College workloads take a toll on professional development

Chatham+classrooms+at+Falk+Hall.+Photo+Credit%3A+Rachel+Scheinberg

Chatham classrooms at Falk Hall. Photo Credit: Rachel Scheinberg

Abigail Hakas

Tell me if this is a familiar story: you’re a third-year student at Chatham University and you’re trying to knock out the internship requirement over a semester. You’re taking 16 credits (one above 15 from that pesky wellness class), and you’re trying to keep up with your position in your beloved student organization. 

Did I mention that your internship is unpaid and your student loans are racking up? 

College students are being asked to do too much. 

It takes 120 credits to graduate at Chatham, which means in four years, students would have to take 15 credits every semester, assuming they don’t do any classes over the summer. Fifteen credits means approximately 15 hours of in-class time every week.

Frankly, I don’t know any full-time college student who would say they do anywhere close to just 15 hours of school work a week. Students also are expected to study, do homework, complete an internship and find a way to pay the bills every semester. 

According to the National Center for Education Statistics, in 2020, approximately 40% of full-time undergraduate college students were employed.  

Think about that for a moment: around 40% of college students are employed. That means potentially 40% of Chatham students are doing a paid job alongside the required internship and 15 credits. 

Let’s take sports into account, too. According to Leonard Trevino, Director of Athletics at Chatham, approximately 40% of Chatham students are or were student-athletes. Sports, grades, a job, an internship and responsibilities keep piling up.

There is a reason it’s called full-time when students take 12 credits a semester. There are real consequences to having students work this much.

If college is meant to prepare students for the job market, students should leave with an impressive resume of work. There’s little-to-no time for job fairs and networking when you’re knee-deep in Brightspace discussion posts. There’s minimal time for making friends when you’ve got three presentations on the same day. How are students supposed to learn soft skills like communication and teamwork when the only time they have to talk with peers is in a classroom? 

It takes more than a degree to get a job in most fields, but work experience is hard to gather when you have to write 10 pages in a week.

This semester, I’m taking 15 credits, doing an internship at a local magazine and working at the Communiqué as an editor. Fifteen credits is the lowest number I’ve taken since coming to Chatham. At one point in the semester, I was working on eight articles with my internship and classes combined.  
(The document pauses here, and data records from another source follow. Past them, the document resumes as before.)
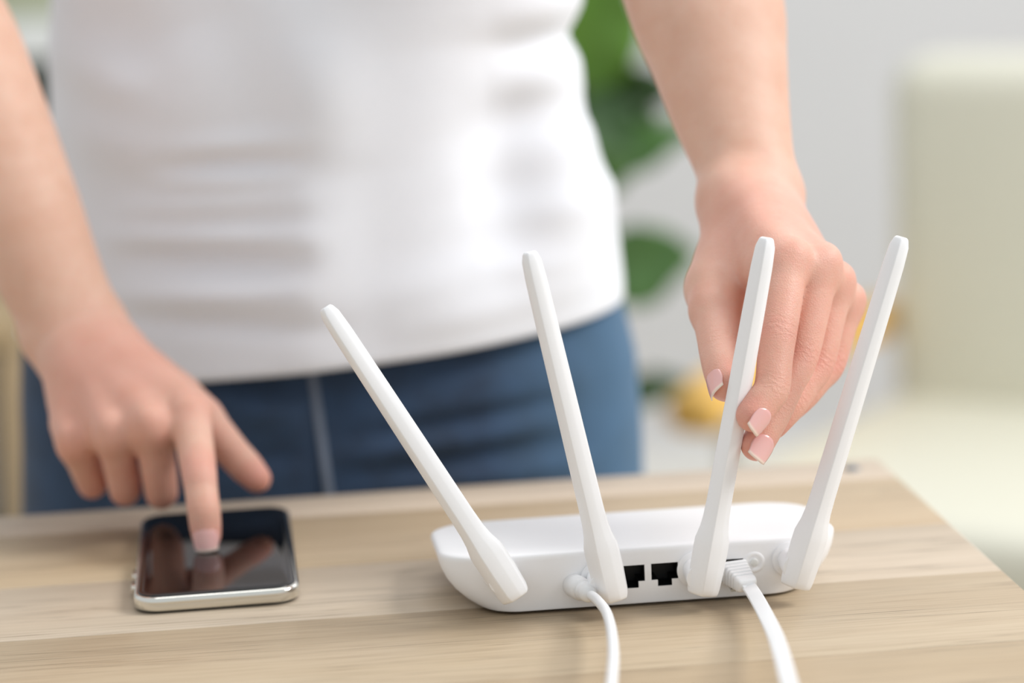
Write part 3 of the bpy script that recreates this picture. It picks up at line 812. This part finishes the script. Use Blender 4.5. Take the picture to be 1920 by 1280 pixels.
# ------------------------------------------------------------------ potted plant
pl = empty('potted_plant', (.20, 2.80, 0)); tag(pl, 'tall broad-leaved green houseplant in a pale pot behind the person', 'plant')
def leaf_mat(name, a, b):
    t = NT(name, .38); n_ = t.noise(t.coords(), 18, 3); t.color(t.ramp(n_, [(.3, lin(a)), (.7, lin(b))])); t.bump(t.noise(t.coords(), 60, 3), .2, .002)
    t.b.inputs['Transmission Weight'].default_value = 0; return t.m
m_leaf = [leaf_mat('leaf_bright', (84, 128, 40), (104, 148, 56)), leaf_mat('leaf_dark', (46, 76, 34), (60, 92, 44)), leaf_mat('leaf_mid', (72, 112, 52), (92, 134, 70))]
m_stem = simple('plant_stem', (110, 96, 66), .8)
stem = [Vector((.20, 2.80, .26)), Vector((.23, 2.74, .6)), Vector((.25, 2.68, .9)), Vector((.25, 2.66, 1.2)), Vector((.24, 2.66, 1.5))]
stem = [Vector(q) for q in catmull(stem, 6)]
loft('stem', tube_rings(stem, lambda q: circ(.014 - .006*q, 10)), m_stem, pl)
def leaf(b, tp, Yb, Yt, wpx, mi, roll=0.0):
    B, T = at(*b, Yb), at(*tp, Yt); ax_ = (T - B); L = ax_.length; ax_.normalize()
    face = (CAMP - B).normalized(); sd = ax_.cross(face).normalized(); nn = sd.cross(ax_)
    c, s_ = math.cos(roll), math.sin(roll); sd, nn = sd*c + nn*s_, nn*c - sd*s_
    hw = wpx/1.72/1000/2; V, F = [], []; NU, NV = 8, 14
    for i in range(NV + 1):
        v = i/NV; wd = hw*(math.sin(math.pi*min(1, v**.85))**.75)
        for j in range(NU + 1):
            u = j/NU*2 - 1
            V.append(B + ax_*(L*v) + sd*(wd*u) + nn*(-.10*L*(v - .4)**2 + .18*wd*abs(u) + .006*math.sin(v*16 + u*2)*abs(u)))
    for i in range(NV):
        for j in range(NU): a = i*(NU + 1) + j; F.append((a, a + 1, a + NU + 2, a + NU + 1))
    o = obj_pd('leaf', V, F, m_leaf[mi], pl); so = o.modifiers.new('s', 'SOLIDIFY'); so.thickness = .0012
    q = min(stem, key=lambda w_: (w_ - B).length + abs(w_.z - B.z + .06)); mid_ = (q + B)/2 + Vector((0, 0, .015))
    loft('petiole', tube_rings([Vector(w_) for w_ in catmull([q, mid_, B + ax_*.01], 5)], circ(.0035, 8)), m_stem, o)
leaf((1085, 175), (1140, -90), 2.5, 2.45, 190, 0, .2)
leaf((1050, 150), (1272, 172), 2.55, 2.45, 110, 1, -.35)
leaf((1055, 190), (1215, 300), 2.5, 2.45, 140, 1, .3)
leaf((1060, 250), (1240, 215), 2.6, 2.55, 110, 1, -.2)
leaf((1080, 330), (1310, 232), 2.5, 2.42, 84, 2, .2)
leaf((1070, 345), (1190, 300), 2.45, 2.4, 90, 2, -.2)
leaf((1120, 520), (1300, 470), 2.5, 2.42, 150, 2, .1)
leaf((1150, 745), (1285, 712), 2.5, 2.42, 66, 1, .3)
leaf((1000, 420), (1110, 520), 2.7, 2.7, 120, 1, .3)
leaf((900, -60), (1010, 100), 2.7, 2.7, 140, 0, .3)
leaf((1020, 120), (900, 260), 2.7, 2.7, 140, 2, -.3)
pot = [[Vector((.20 + r*math.cos(2*math.pi*i/40), 2.80 + r*math.sin(2*math.pi*i/40), z)) for i in range(40)] for z, r in ((0, .11), (.004, .118), (.30, .155), (.305, .158), (.305, .148), (.27, .144))]
loft('pot', pot, simple('pale_pot', (214, 218, 218), .4, .02), pl)
bm = bmesh.new(); bmesh.ops.create_cone(bm, cap_ends=True, segments=32, radius1=.142, radius2=.144, depth=.02, matrix=Matrix.Translation((.20, 2.80, .262))); obj_bm('soil', bm, simple('soil', (58, 44, 34), .95, .3, 90), pl)

# ------------------------------------------------------------------ shelves on the left
m_sw = simple('shelf_white', (226, 228, 226), .5, .01); m_sg = simple('shelf_back_grey', (132, 140, 136), .7, .03)
sx0, sx1 = at(-260, 0, 3.6).x, at(175, 0, 3.6).x
zt = at(60, 40, 3.6).z; zb = at(60, 112, 3.6).z
sh = empty('shelf_unit', ((sx0 + sx1)/2, 3.78, 0)); tag(sh, 'white open shelf unit against the far wall behind the left arm', 'shelf')
SD = .34
for z0, z1 in ((zb, zt), (.36, .40), (.04, .08)):
    box('shelf_board', ((sx0 + sx1)/2, 3.6 + SD/2, (z0 + z1)/2), (sx1 - sx0, SD, z1 - z0), m_sw, sh, bev=.003)
box('back_panel', ((sx0 + sx1)/2, 3.6 + SD + .006, zb/2), (sx1 - sx0, .012, zb), m_sg, sh)
for x in (sx0 - .011, sx1 + .011):
    box('side_panel', (x, 3.6 + SD/2, zt/2), (.022, SD, zt), m_sw, sh, bev=.003)
m_olive = simple('olive_canvas', (172, 176, 150), .85, .05, 50)
bx0, bx1 = at(-160, 0, 3.66).x, at(150, 0, 3.66).x
bk = empty('storage_box', ((bx0 + bx1)/2, 3.76, zt)); tag(bk, 'olive grey canvas storage box on top of the white shelf unit', 'box')
box('box_body', ((bx0 + bx1)/2, 3.77, zt + .101), (bx1 - bx0, .24, .20), m_olive, bk, bev=.01, seg=3)
box('lid', ((bx0 + bx1)/2, 3.77, zt + .215), (bx1 - bx0 + .012, .252, .03), m_olive, bk, bev=.006, seg=3)
# low wooden cabinet
m_tan = wood_mat('tan_wood', (168, 144, 108), (178, 155, 120), (150, 126, 92), 9.1)
cx0, cx1 = at(-420, 800, 2.6).x, at(40, 800, 2.6).x; ct = at(20, 612, 2.6).z
cb = empty('wooden_cabinet', ((cx0 + cx1)/2, 2.75, 0)); tag(cb, 'low tan wooden cabinet standing left of the person', 'cabinet')
for x in (cx0 + .010, cx1 - .010): box('side_panel', (x, 2.75, (ct - .022)/2), (.020, .30, ct - .022), m_tan, cb, bev=.002)
box('top_board', ((cx0 + cx1)/2, 2.75, ct - .011), (cx1 - cx0 + .01, .31, .022), m_tan, cb, bev=.002)
box('shelf_board', ((cx0 + cx1)/2, 2.755, ct*.5), (cx1 - cx0 - .042, .28, .02), m_tan, cb)
box('back_panel', ((cx0 + cx1)/2, 2.895, (ct - .022)/2), (cx1 - cx0 - .042, .008, ct - .03), m_sw, cb)
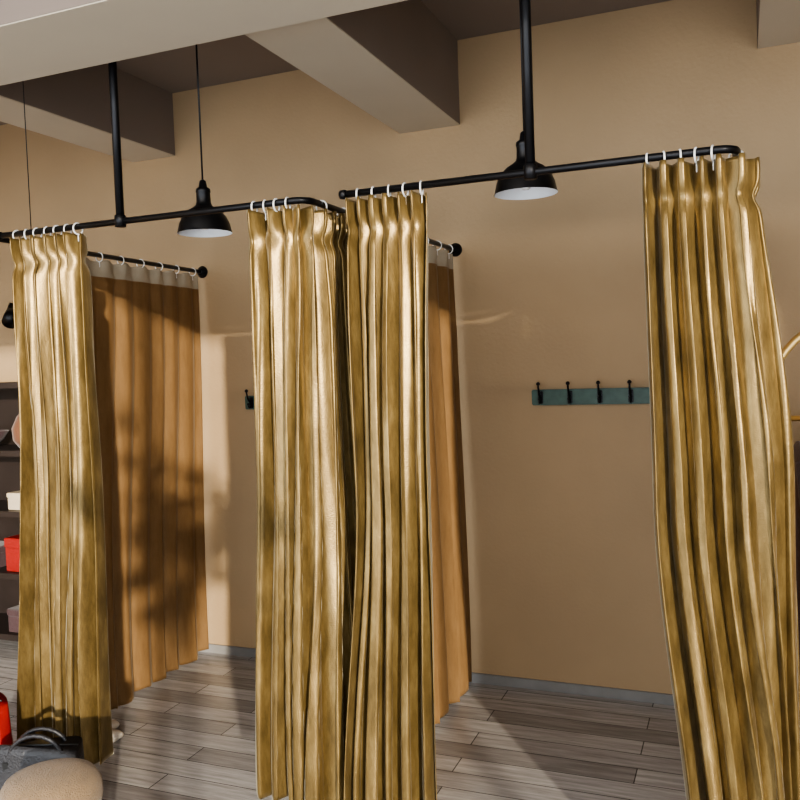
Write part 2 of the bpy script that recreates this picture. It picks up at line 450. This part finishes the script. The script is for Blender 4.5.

Keeping on top of everything has been a challenge, and I’ve had the privilege of not working a part-time job during the semester. Trying to work on projects or spend time on hobbies outside of work was nearly impossible.  

This workload isn’t healthy or productive. Students should be able to clock out at the end of the night. They shouldn’t be setting alarms for 2 a.m. so they can squeeze in a few hours of sleep before working. (Yes, that is a strategy I use, and yes, it is indicative of a greater problem.) 

Colleges like Chatham can improve the quality of education by reducing classroom workloads so students have time to get relevant work experience. Chatham is a small school, so opportunities for experiential learning in the classroom are limited by the resources available. 

So let it happen outside of the classroom. Stop standing in students’ ways and encourage them to get real-world experience in their major. 

Classrooms can teach a lot, but not what can be taught on the job. Colleges need to be a mix of both if students are to succeed. I could have written a thousand essays, but nothing would compare to the things I learned working at my internship this semester. 

Students come to college to learn, and right now it seems like the most important thing they’re being taught is how to ignore good opportunities in their dream field to write essays that only their professor will see.